(A letter from Russ Dean, Co-Pastor at Park Road Baptist Church, to The Charlotte Observer regarding its coverage of Franklin Graham's call for a boycott of Wells Fargo Bank.)
Dear Editors,
I am frustrated you chose to run as a lead headline the article about Franklin Graham’s decision to divest from Wells Fargo because they don’t share his views on sexuality. As a Baptist minister, I wish to state that Mr. Graham does not speak for me, nor for a large, and rapidly growing segment in the broad stream of Christianity.
Even if you did not intend to do so, your decision to trumpet Graham’s discriminatory message on page one of your paper impugned my work and cast an unfavorable light on my congregation through guilt by association. I am disappointed that you, and many other media outlets, are allowing bad religion to become front page news.
Graham’s views are based on a reading of the Bible which is insensitive to context (past and present) and so narrow in its literalism that it misappropriates the deep beauty of scriptural witness. Based on such a reading the Bible could hardly become anything but a bludgeon.
Our church has been working through the Gospel of Mark this year, and clearly my gospel sounds nothing like Mr. Graham’s, even though it comes from the same book. I think this means we get out of something what we read into it. After looking at the life of Jesus, who never said anything about boycotting a bank but often rebuked the arrogant hypocrisy of religious leaders who feigned themselves God’s “insiders,” I get out of the Bible a picture of the great wideness in God’s mercy and an overwhelming need for humility from those of us who would dare to speak for God.
Based on my lifetime of reading and studying the Gospel of Mark, I offer the following “handful of theology.” Mr. Graham’s message was front page news. I’ll be interested to see where you print this.
1 – You are loved. All of you. It’s the most important message we offer from our pulpit, every single Sunday: “You are loved. You are forgiven. Be at peace.”
2 – It’s good news. Unfortunately the Church sounds mostly like bad news to too many people today. (The Observer proved it again on Tuesday.) Jesus’ message was this simple: The kingdom of God is at hand. No matter where you’ve been, what you’ve done, come what may, God is with you. If the message your church offers doesn’t sound like good news – please find one that does. (We do exist!)
3 – This is hard stuff. The basic message can be stated simply, though doing so often obscures the message because life is never simple. So as we work out scriptural truths we must always do so, carefully. Read again. Listen again. Ask the hard questions. Good theology won’t fit on a bumper sticker.
4 – It’s about relationship. Mark spends a third of his gospel on the last week of Jesus’ life, and his death, so the cross is the right symbol for Christian faith – but only if we understand it. (See #3 above.) The cross isn’t about Jesus dying for your sins as much as it is about you… taking up your “cross” and following. Love that does not cost you anything is not love. So if you want to understand the cross, you have to learn to live, sacrificially, to love as Jesus loved.
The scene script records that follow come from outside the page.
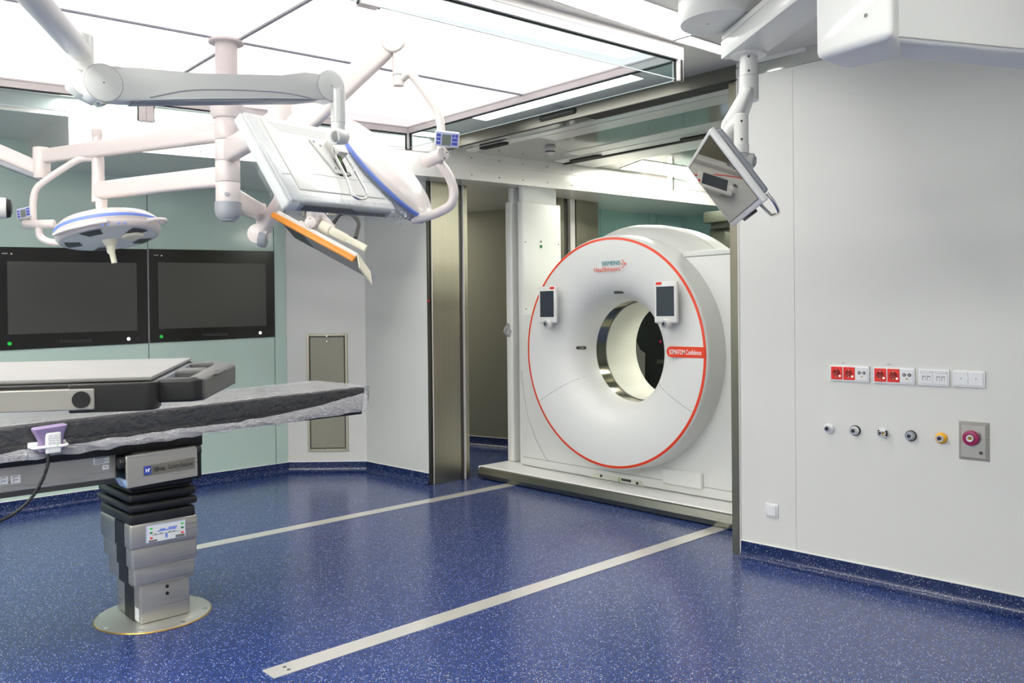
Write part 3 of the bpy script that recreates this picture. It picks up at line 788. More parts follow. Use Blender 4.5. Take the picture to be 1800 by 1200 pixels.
for dx, dz, r in dots: b.cyl((4.9362,4.052-dx,1.826+dz), (4.9356,4.052-dx,1.826+dz), r, seg=12)
link('maker_logo', b, 'orange_ink', ct)
# sliding base
base = link('base_platform', B().prism([(4.886,2.3,.012),(4.886,2.3,.100),(4.892,2.3,.108),(6.7,2.3,.108),(6.7,2.3,.012)], (0,3.345,0)), 'ct_white', ct)
link('base_edge', B().box(4.872, 6.7, 5.645, 5.672, .03, .104, .010, 3), 'ct_white', base)
link('steel_bumper', B().prism([(4.848,2.3,.010),(4.842,2.3,.045),(4.866,2.3,.094),(4.886,2.3,.100),(4.886,2.3,.010)], (0,3.345,0)), 'bumper_steel', base, sharp=20)
link('base_gap_shade', B().box(4.87, 6.6, 2.3, 5.62, .0035, .012), 'slot_black', base)  # black strip painted as the shadow in the gap under the base
# energy tower at the left end
tw = link('cable_tower', B().box(5.185, 5.69, 5.392, 5.462, .108, 2.47, .018, 3), 'ct_white', ct)
link('tower_post', B().box(5.195, 5.66, 5.548, 5.634, .108, 2.48, .018, 3), 'ct_white', tw)
link('tower_channel', B().box(5.42, 5.62, 5.44, 5.58, .108, 2.82), 'vent_mesh', tw)  # grey colour puts the shade of the slit between the posts in
link('tower_upper', B().box(5.195, 5.645, 5.400, 5.458, 2.44, 2.815, .018, 3), 'ct_white', tw)
link('tower_upper_post', B().box(5.205, 5.62, 5.540, 5.605, 2.44, 2.80, .018, 3), 'ct_white', tw)
def wrap_ball():
    b = B(); rnd = random.Random(5); c = V((5.195,5.60,1.31))
    b.lathe([(0,-.055),(.02,-.05),(.032,-.03),(.036,0),(.030,.03),(.018,.052),(0,.056)], c, (0,0,1), 18)
    for v in b.b.verts: v.co += V((rnd.uniform(-1,1), rnd.uniform(-1,1), rnd.uniform(-1,1)))*.012
    return b
link('status_led', B().cyl((5.417,5.393,2.07), (5.417,5.386,2.07), .014, seg=18), 'green_lamp', tw)
link('status_led', B().cyl((5.417,5.393,2.115), (5.417,5.387,2.115), .011, seg=18), 'sock_grey', tw)
for x, z in ((5.23,2.76),(5.61,2.74),(5.22,2.10),(5.65,2.10),(5.22,1.5)):
    link('screw', B().cyl((x,5.393,z), (x,5.389,z), .006, seg=10), 'grey_ink', tw)

link('wrap_scrap', wrap_ball(), 'film_fold', tw, sharp=180)

# black cabinet added for the dark view through the bore
ck = thing('added_cabinet', 'black cabinet added in the far room for the dark view through the scanner bore', 'cabinet', (7.4, 5.1, 0))
link('body', B().box(7.15, 7.55, 4.5, 5.98, 0, 1.75, .02, 2), 'black', ck)
link('woven_panel', B().prism([(7.14,5.80,.50),(7.14,5.57,.62),(7.14,5.56,1.02),(7.14,5.63,1.06),(7.14,5.72,1.22),(7.14,5.80,1.20)], (.01,0,0)), 'pattern', ck)
link('shelf_line', B().box(7.14, 7.15, 4.9, 5.40, .92, .96), 'grey_dark', ck)
link('skin_tone_shape', B().tube(arc([(7.16,5.62,1.62),(7.10,5.45,1.58),(7.10,5.25,1.40),(7.16,5.1,1.3)], .1), .03, 12), 'skin_tone_tube', ck)  # stands for the skin-coloured shape behind the bore
link('red_tab', B().box(7.135, 7.15, 5.345, 5.362, 1.14, 1.165), 'magenta_led', ck)
im = thing('imaging_arm', 'grey beige stacked machine head in the far room, right of the scanner top', 'medical machine', (7.6, 4.95, 0))
link('column', B().box(7.72, 7.98, 4.75, 5.13, 0, 2.36, .02, 2), 'beige', im)
link('neck', B().box(7.66, 7.90, 4.87, 5.07, 2.34, 2.42, .01, 2), 'beige', im)
link('head', B().box(7.58, 7.95, 4.82, 5.11, 2.40, 2.52, .015, 2), 'beige', im)
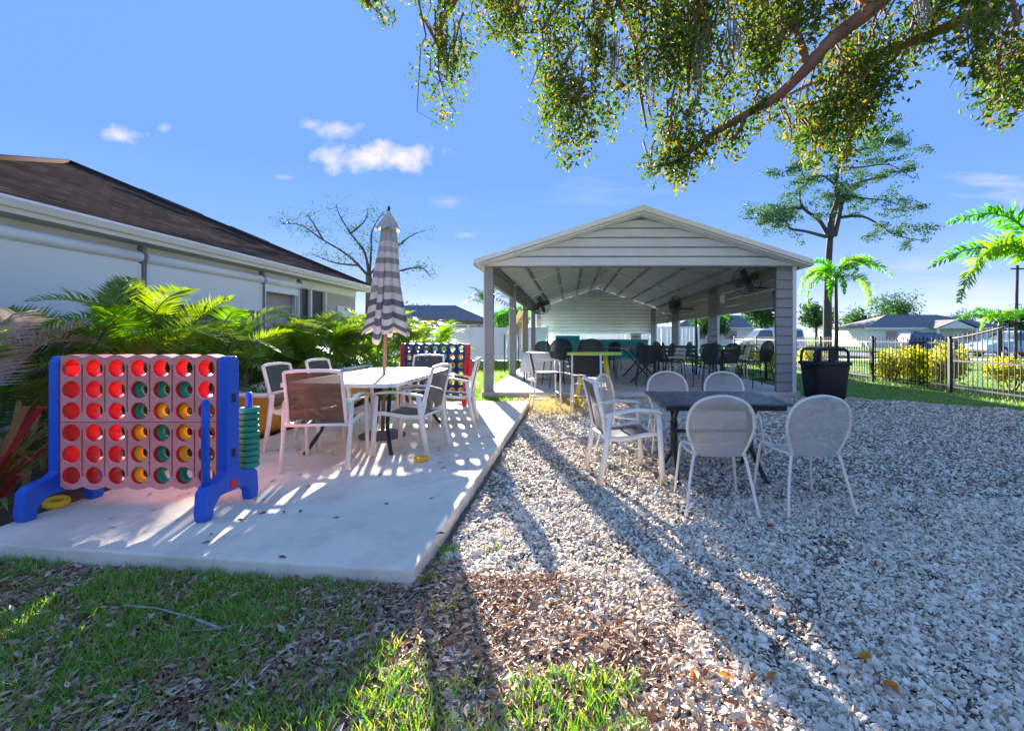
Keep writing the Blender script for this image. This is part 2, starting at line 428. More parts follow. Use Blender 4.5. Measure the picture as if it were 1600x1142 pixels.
lean = vnoise(X, Y, 1.3, 5)
litter('leaf_litter', X, Y, 0.004 + rng.uniform(0, 0.022, len(X)) + 0.012 * np.clip(lean, 0, 1), np.clip(rng.lognormal(math.log(.034), .38, len(X)), .012, .062), 'brown dead oak leaves carpeting the foreground lawn edge')
X, Y = scatter(9000, 1.5, 9.0, -0.9, 7.5); k = gmask(X, Y) & (rng.random(len(X)) < 0.05 + 0.30 * np.clip(vnoise(X, Y, 1.9, 2) * 2, 0, 1) + 0.75 * (vnoise(X, Y, 1.3, 4) > -.15) * np.exp(-((X - (0.75 - (Y - 2.4) * .29)) / .38) ** 2) * (Y < 8)); X, Y = X[k], Y[k]
litter('scattered_leaves', X, Y, np.full(len(X), 0.022), rng.uniform(0.03, 0.06, len(X)), 'scattered reddish dead leaves over the shell gravel', m=mat('russet_leaf', (0.25, 0.1, 0.05), 0.7, 0.1, 30, island=[(0.22, 0.09, 0.05), (0.33, 0.16, 0.08), (0.16, 0.07, 0.05), (0.40, 0.24, 0.13)], trans=0.1))
X, Y = scatter(900, 2.4, 8.2, -3.5, -0.8); k = in_poly(X, Y, SLAB) & (rng.random(len(X)) < 0.12); X, Y = X[k], Y[k]
litter('slab_leaves', X, Y, np.full(len(X), 0.104), rng.uniform(0.035, 0.075, len(X)), 'few dark dead leaves lying on the concrete patio slab', tilt=0.1, m=mat('slab_leaf', (0.16, 0.10, 0.06), 0.8, 0.2, 20))

# grass
def blades(X, Y, h, w, z0=0.0, lean=0.5):
    n = len(X); yw = rng.uniform(0, 2 * PI, n); fc = rng.uniform(0, 2 * PI, n)
    L_ = np.stack([np.cos(yw), np.sin(yw), np.zeros(n)], 1) * (h * lean * rng.uniform(0.3, 1.4, n))[:, None]
    Wd = np.stack([np.cos(fc), np.sin(fc), np.zeros(n)], 1) * (w / 2)[:, None]
    B = np.stack([X, Y, np.full(n, z0)], 1); up = np.array([0, 0, 1.0])
    Md = B + L_ * 0.35 + up * (h * 0.6)[:, None]; T = B + L_ + up * h[:, None]
    V = np.stack([B - Wd, B + Wd, Md + Wd * 0.8, Md - Wd * 0.8, T], 1).reshape(-1, 3)
    i = np.arange(n)[:, None] * 5
    Fc = np.concatenate([i + np.array([[0, 1, 2]]), i + np.array([[0, 2, 3]]), i + np.array([[3, 2, 4]])], 1).reshape(-1, 3)
    return V, Fc
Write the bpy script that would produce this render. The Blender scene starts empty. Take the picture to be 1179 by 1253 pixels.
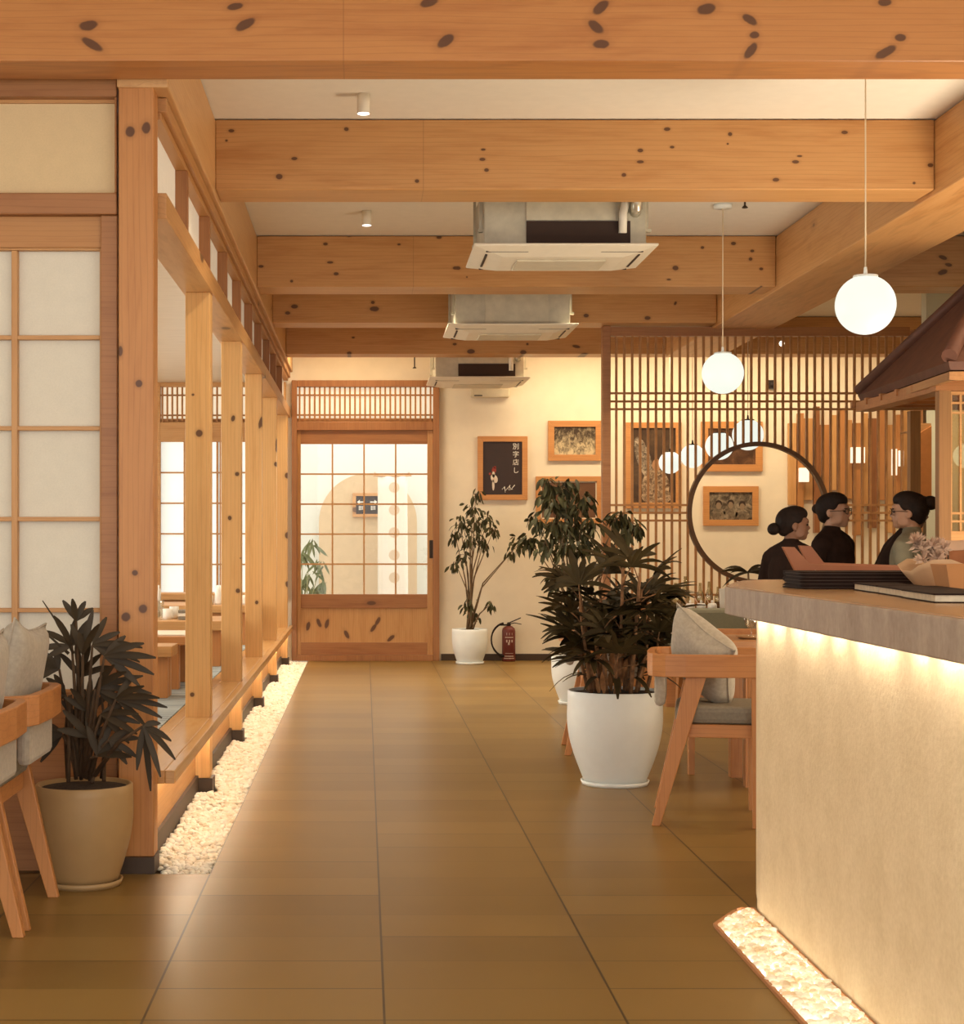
import bpy, bmesh, math, random
import numpy as np
from mathutils import Vector, Matrix

S = bpy.context.scene
C = S.collection
RN = random.Random(11)
PI = math.pi

# ------------------------------------------------------------------ camera, world, exposure
F, HX, HY, EYE = 2080.0, 446.0, 658.0, 1.22      # focal length in pixels, vanishing point, eye height


def X(px, Y): return (px - HX) / F * Y


def Z(py, Y): return EYE + (HY - py) / F * Y


cam_data = bpy.data.cameras.new('camera')
cam_data.sensor_fit = 'HORIZONTAL'
cam_data.sensor_width = 36.0
cam_data.lens = 36.0 * F / 1179.0
cam_data.shift_x = (589.5 - HX) / 1179.0
cam_data.shift_y = (HY - 626.5) / 1179.0
cam_data.clip_start = 0.05
camera = bpy.data.objects.new('camera', cam_data)
camera.location = (0, 0, EYE)
camera.rotation_euler = (PI / 2, 0, 0)
C.objects.link(camera)
S.camera = camera

world = bpy.data.worlds.new('daylight')
world.use_nodes = True
bg = world.node_tree.nodes['Background']
bg.inputs[0].default_value = (1.0, 0.95, 0.88, 1)
bg.inputs[1].default_value = 2.35
S.world = world

vs = S.view_settings
vs.view_transform = 'Standard'
vs.look = 'None'
vs.gamma = 1.0
vs.use_curve_mapping = False
vs.exposure = 0.1

WARM = (1.0, 0.74, 0.44)


def lamp(name, kind, loc, energy, color=WARM, size=0.05, rot=(0, 0, 0), parent=None, spot=2.2, size_y=None):
    d = bpy.data.lights.new(name, kind)
    d.energy = energy
    d.color = color
    if kind == 'AREA':
        d.shape = 'RECTANGLE'
        d.size = size
        d.size_y = size_y or size
    else:
        d.shadow_soft_size = size
    if kind == 'SPOT':
        d.spot_size = spot
        d.spot_blend = 0.7
    o = bpy.data.objects.new(name, d)
    o.location = loc
    o.rotation_euler = rot
    if parent:
        o.parent = parent
    C.objects.link(o)
    return o


# added fill lamps: left of the entrance, topping up the court's sky, uplighting the ceiling
lamp('entrance_fill_light', 'AREA', (-3.55, 3.6, 1.7), 14, (1.0, 0.90, 0.76), 3.6, (0, -PI / 2, 0), size_y=1.9)  # no window built here; unseen lamp added to light the near left and counter
lamp('court_sky_fill', 'AREA', (-1.0, 18.6, 4.4), 30, (0.96, 1.0, 0.97), 6.0, (0, 0, 0), size_y=2.4)  # extra lamp brightening the court on top of the world sky
lamp('ceiling_fill_uplight', 'AREA', (3.4, 7.0, 0.3), 112, (1.0, 0.84, 0.62), 1.2, (PI, 0, 0), size_y=1.6)  # unseen uplight put in to brighten ceiling and beams


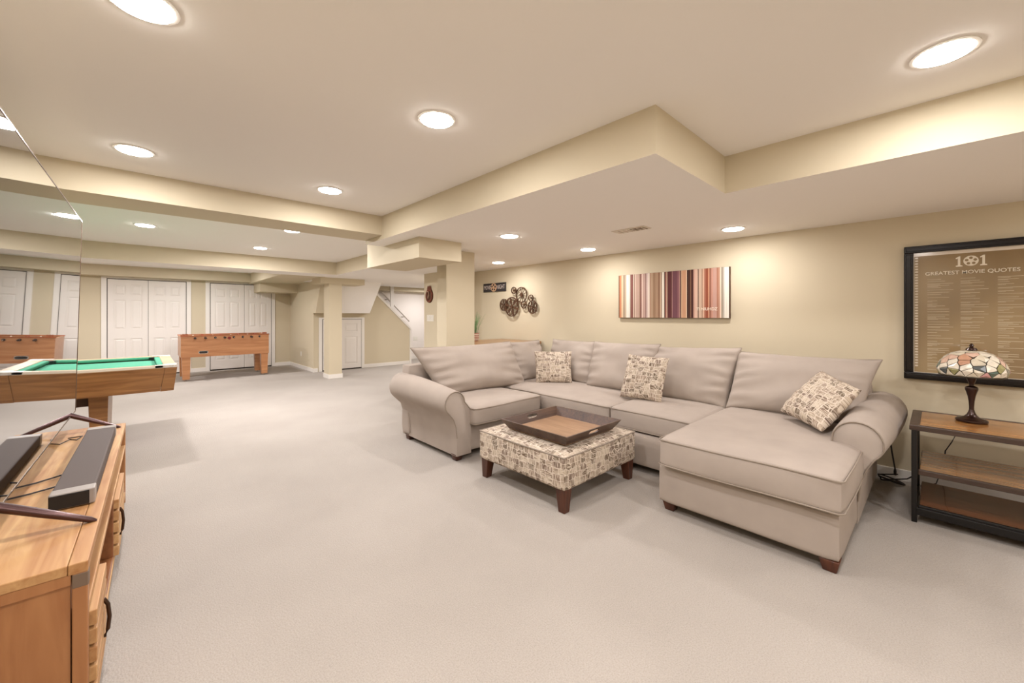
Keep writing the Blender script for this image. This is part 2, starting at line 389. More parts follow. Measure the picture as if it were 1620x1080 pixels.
# handrail on the stairwell wall
hr = MB(); hr.tube([(4.88, 10.45, 1.93), (5.72, 10.45, 1.12)], .026, 10)
hrt = hr.build('handrail', mat('grey_rail', (214, 204, 194), .5)); tag(hrt, 'slim grey handrail climbing the white stairwell wall', 'handrail')
for x in (5.05, 5.55):
    MB().box(x-.012, x+.012, 10.45, 10.60, 1.93-(x-4.86)*.964-.035, 1.93-(x-4.86)*.964-.01).build('bracket', MWH, hrt)

# ceiling lights ---------------------------------------------------------
def downlight(x, y, z, label, group, watts=LAMP_W, r=.083):
    t = thing('recessed_light', label, 'ceiling light', (x, y, z), 0, group)
    b = MB(); prof = [(r+.012, 0), (r+.012, -.004), (r, -.006), (r-.003, -.002), (r-.003, .0)]
    b.lathe(prof, n=40); b.build('trim_ring', MWH, t, True)
    b = MB(); b.lathe([(r-.003, -.0005), (r-.004, -.009), (r-.012, -.012), (.0005, -.013)], n=40); b.build('lens', MLENS, t)
    ld = bpy.data.lights.new('lamp', 'AREA'); ld.shape = 'DISK'; ld.size = .15; ld.energy = watts; ld.color = LAMP_C; ld.spread = R(180)
    lo = bpy.data.objects.new('lamp', ld); COL.objects.link(lo); lo.parent = t; lo.location = (0, 0, -.015)
    return t
G = 'recessed ceiling lights'
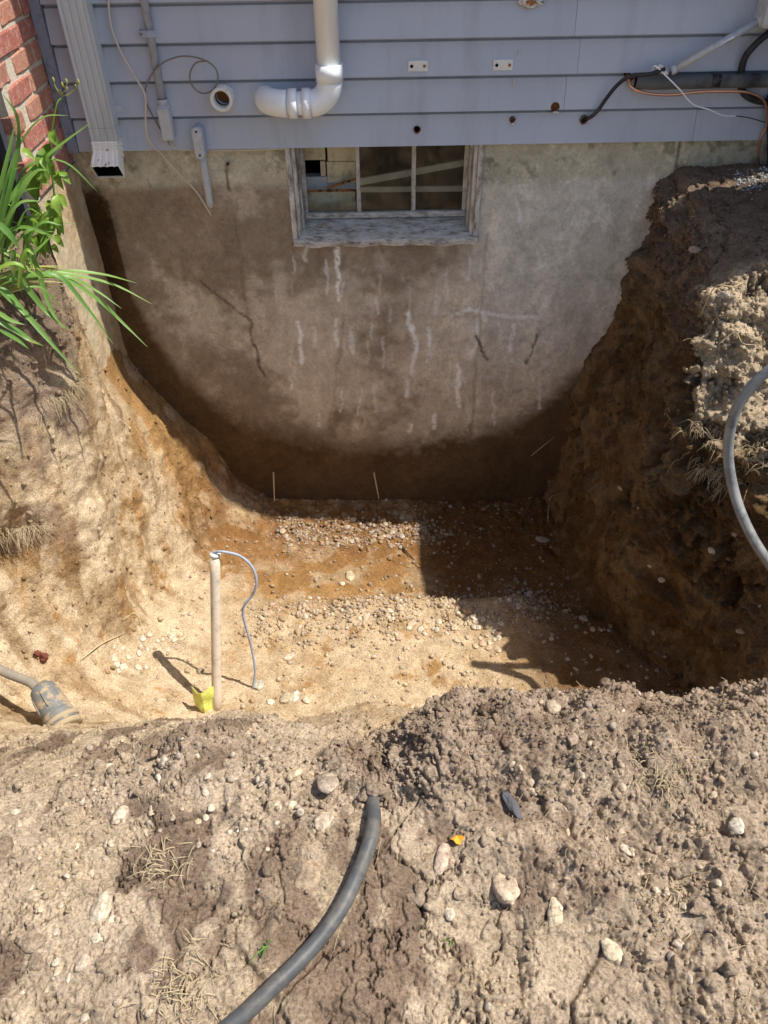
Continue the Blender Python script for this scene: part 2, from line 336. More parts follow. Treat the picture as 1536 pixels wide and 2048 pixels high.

5 – Love never fails. Mark’s gospel includes no record of appearances of the resurrected Jesus, only a promise: “you will see him.” This is the premise of faith, and the promise of hope, which never disappoints us. Love never fails. Nothing will ever separate us from God’s love. This is what resurrection means, but it’s up to us to look for it.
After almost 51 years of reading again, and listening carefully, and asking the hard questions, this is what it comes down to for me: the Gospel begins and ends with love, and really is good news. But it is news that is sometimes hard to understand, which is why we need to be in relationship with one another, loving one another, accepting one another, welcoming one another. As Jesus did.
So I'm frustrated by the attention given to Mr. Graham's sincere but misguided concerns because I am anxious for the beloved community I call The Church. The seed of the problem is, of course, bad religion, but no reasonable observer could confuse bad religion for a vibrant, thoughtful community of faith. Healthy societies have always made room for, if not depended on, a healthy expression of our deepest religious impulses.
The advancement of knowledge, and the arrow of time, will take care of Mr. Graham's concern, and many of us in the Christian community, based on a good news Gospel, are celebrating that that future is becoming a reality much more quickly than Franklin Graham is prepared to accept.